[Start AVAILABLE RECORDS]

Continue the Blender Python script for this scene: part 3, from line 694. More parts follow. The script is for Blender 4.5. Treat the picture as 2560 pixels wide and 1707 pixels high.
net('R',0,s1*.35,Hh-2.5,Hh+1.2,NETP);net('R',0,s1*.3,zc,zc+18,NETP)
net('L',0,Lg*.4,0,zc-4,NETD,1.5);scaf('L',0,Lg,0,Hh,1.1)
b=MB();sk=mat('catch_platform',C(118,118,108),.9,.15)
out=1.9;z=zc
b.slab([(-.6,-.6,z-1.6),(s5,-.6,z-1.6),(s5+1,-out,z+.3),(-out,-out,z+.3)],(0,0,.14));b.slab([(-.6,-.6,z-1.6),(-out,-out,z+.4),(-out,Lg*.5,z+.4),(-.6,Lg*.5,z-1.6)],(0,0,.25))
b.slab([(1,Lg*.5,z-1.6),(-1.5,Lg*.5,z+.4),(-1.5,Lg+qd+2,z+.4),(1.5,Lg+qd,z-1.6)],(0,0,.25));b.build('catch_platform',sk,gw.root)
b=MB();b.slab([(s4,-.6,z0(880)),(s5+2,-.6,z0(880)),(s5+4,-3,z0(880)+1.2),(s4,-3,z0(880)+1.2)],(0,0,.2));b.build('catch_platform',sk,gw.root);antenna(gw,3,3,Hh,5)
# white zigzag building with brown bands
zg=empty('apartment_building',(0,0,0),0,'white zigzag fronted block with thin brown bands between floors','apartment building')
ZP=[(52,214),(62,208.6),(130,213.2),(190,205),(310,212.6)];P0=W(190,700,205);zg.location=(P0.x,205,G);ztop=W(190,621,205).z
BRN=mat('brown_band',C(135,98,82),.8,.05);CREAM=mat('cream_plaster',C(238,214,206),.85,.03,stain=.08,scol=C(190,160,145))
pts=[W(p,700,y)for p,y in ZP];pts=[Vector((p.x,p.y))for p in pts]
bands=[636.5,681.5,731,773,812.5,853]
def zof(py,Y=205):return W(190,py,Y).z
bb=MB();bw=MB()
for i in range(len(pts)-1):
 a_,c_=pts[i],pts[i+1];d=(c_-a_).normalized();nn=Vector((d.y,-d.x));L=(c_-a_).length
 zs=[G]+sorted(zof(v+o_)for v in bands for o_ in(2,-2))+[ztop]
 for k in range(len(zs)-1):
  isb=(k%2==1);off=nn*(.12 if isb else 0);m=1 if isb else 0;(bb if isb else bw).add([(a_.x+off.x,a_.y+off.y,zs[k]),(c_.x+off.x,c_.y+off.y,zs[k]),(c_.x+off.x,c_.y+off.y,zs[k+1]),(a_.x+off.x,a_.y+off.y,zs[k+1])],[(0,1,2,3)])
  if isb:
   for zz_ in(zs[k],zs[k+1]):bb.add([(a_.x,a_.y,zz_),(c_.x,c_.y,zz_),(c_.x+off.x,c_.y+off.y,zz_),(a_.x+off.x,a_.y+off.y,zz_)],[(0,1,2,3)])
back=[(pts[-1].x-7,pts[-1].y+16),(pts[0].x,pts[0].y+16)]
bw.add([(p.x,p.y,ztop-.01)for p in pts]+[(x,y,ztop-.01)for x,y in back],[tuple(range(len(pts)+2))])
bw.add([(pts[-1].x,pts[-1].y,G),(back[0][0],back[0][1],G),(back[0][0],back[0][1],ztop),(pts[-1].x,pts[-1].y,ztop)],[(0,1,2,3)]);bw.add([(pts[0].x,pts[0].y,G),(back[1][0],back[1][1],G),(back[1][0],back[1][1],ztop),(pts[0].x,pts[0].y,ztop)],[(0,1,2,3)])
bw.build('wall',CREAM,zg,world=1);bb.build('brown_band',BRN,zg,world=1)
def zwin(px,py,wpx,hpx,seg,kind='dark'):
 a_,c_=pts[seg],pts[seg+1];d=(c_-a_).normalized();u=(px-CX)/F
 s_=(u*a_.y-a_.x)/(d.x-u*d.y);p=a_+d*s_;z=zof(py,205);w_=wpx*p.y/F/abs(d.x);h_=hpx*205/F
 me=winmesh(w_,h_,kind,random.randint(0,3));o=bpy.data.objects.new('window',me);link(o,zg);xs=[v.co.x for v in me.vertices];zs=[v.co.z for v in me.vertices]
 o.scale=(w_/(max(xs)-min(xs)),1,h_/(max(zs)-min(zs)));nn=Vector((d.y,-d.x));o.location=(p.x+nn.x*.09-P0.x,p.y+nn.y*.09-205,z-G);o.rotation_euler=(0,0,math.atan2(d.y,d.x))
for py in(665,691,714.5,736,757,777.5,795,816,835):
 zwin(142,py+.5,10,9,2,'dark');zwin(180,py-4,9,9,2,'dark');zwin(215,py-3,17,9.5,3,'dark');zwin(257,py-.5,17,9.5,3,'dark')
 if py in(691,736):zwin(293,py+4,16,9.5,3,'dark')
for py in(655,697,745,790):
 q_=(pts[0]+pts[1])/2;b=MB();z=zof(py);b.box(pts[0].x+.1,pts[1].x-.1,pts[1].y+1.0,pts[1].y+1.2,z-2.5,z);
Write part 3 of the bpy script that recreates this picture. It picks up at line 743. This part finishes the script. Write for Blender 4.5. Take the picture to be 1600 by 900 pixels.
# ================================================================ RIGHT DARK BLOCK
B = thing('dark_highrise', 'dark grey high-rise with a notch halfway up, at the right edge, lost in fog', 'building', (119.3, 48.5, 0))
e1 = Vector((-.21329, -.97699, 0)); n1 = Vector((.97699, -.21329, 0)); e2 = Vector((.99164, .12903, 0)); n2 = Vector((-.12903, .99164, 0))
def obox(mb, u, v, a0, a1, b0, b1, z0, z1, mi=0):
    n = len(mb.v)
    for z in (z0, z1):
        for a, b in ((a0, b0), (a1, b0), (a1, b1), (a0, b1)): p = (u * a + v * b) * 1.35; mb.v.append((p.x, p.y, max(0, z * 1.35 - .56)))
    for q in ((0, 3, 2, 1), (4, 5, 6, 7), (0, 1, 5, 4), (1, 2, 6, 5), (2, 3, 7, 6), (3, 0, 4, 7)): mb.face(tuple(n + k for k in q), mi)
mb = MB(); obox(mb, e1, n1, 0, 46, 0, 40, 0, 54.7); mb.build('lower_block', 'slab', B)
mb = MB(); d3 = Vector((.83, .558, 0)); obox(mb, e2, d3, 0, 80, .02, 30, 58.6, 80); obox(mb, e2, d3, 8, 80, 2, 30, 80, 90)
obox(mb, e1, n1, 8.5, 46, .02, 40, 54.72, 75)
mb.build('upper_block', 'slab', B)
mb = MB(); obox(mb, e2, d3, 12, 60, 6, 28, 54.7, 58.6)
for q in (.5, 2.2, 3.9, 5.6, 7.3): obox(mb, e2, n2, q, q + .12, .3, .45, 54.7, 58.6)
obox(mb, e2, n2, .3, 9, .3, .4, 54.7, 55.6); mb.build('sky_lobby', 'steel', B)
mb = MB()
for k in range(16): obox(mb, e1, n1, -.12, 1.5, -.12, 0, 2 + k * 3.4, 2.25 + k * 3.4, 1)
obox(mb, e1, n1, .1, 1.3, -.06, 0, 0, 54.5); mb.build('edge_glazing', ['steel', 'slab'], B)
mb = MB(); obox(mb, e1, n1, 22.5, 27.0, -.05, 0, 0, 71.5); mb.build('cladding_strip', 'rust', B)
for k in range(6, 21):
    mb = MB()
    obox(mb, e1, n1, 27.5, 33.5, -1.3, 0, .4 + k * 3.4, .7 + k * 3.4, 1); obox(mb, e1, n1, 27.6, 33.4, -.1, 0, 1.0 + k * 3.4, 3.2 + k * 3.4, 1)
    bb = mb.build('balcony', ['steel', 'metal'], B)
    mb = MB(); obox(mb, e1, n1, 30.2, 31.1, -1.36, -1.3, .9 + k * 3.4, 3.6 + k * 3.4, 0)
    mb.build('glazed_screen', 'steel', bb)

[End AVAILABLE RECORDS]

From the line holding "Write part 3" to the last line of the records, quote each line exactly and add nothing.

Write part 3 of the bpy script that recreates this picture. It picks up at line 743. This part finishes the script. Write for Blender 4.5. Take the picture to be 1600 by 900 pixels.
# ================================================================ RIGHT DARK BLOCK
B = thing('dark_highrise', 'dark grey high-rise with a notch halfway up, at the right edge, lost in fog', 'building', (119.3, 48.5, 0))
e1 = Vector((-.21329, -.97699, 0)); n1 = Vector((.97699, -.21329, 0)); e2 = Vector((.99164, .12903, 0)); n2 = Vector((-.12903, .99164, 0))
def obox(mb, u, v, a0, a1, b0, b1, z0, z1, mi=0):
    n = len(mb.v)
    for z in (z0, z1):
        for a, b in ((a0, b0), (a1, b0), (a1, b1), (a0, b1)): p = (u * a + v * b) * 1.35; mb.v.append((p.x, p.y, max(0, z * 1.35 - .56)))
    for q in ((0, 3, 2, 1), (4, 5, 6, 7), (0, 1, 5, 4), (1, 2, 6, 5), (2, 3, 7, 6), (3, 0, 4, 7)): mb.face(tuple(n + k for k in q), mi)
mb = MB(); obox(mb, e1, n1, 0, 46, 0, 40, 0, 54.7); mb.build('lower_block', 'slab', B)
mb = MB(); d3 = Vector((.83, .558, 0)); obox(mb, e2, d3, 0, 80, .02, 30, 58.6, 80); obox(mb, e2, d3, 8, 80, 2, 30, 80, 90)
obox(mb, e1, n1, 8.5, 46, .02, 40, 54.72, 75)
mb.build('upper_block', 'slab', B)
mb = MB(); obox(mb, e2, d3, 12, 60, 6, 28, 54.7, 58.6)
for q in (.5, 2.2, 3.9, 5.6, 7.3): obox(mb, e2, n2, q, q + .12, .3, .45, 54.7, 58.6)
obox(mb, e2, n2, .3, 9, .3, .4, 54.7, 55.6); mb.build('sky_lobby', 'steel', B)
mb = MB()
for k in range(16): obox(mb, e1, n1, -.12, 1.5, -.12, 0, 2 + k * 3.4, 2.25 + k * 3.4, 1)
obox(mb, e1, n1, .1, 1.3, -.06, 0, 0, 54.5); mb.build('edge_glazing', ['steel', 'slab'], B)
mb = MB(); obox(mb, e1, n1, 22.5, 27.0, -.05, 0, 0, 71.5); mb.build('cladding_strip', 'rust', B)
for k in range(6, 21):
    mb = MB()
    obox(mb, e1, n1, 27.5, 33.5, -1.3, 0, .4 + k * 3.4, .7 + k * 3.4, 1); obox(mb, e1, n1, 27.6, 33.4, -.1, 0, 1.0 + k * 3.4, 3.2 + k * 3.4, 1)
    bb = mb.build('balcony', ['steel', 'metal'], B)
    mb = MB(); obox(mb, e1, n1, 30.2, 31.1, -1.36, -1.3, .9 + k * 3.4, 3.6 + k * 3.4, 0)
    mb.build('glazed_screen', 'steel', bb)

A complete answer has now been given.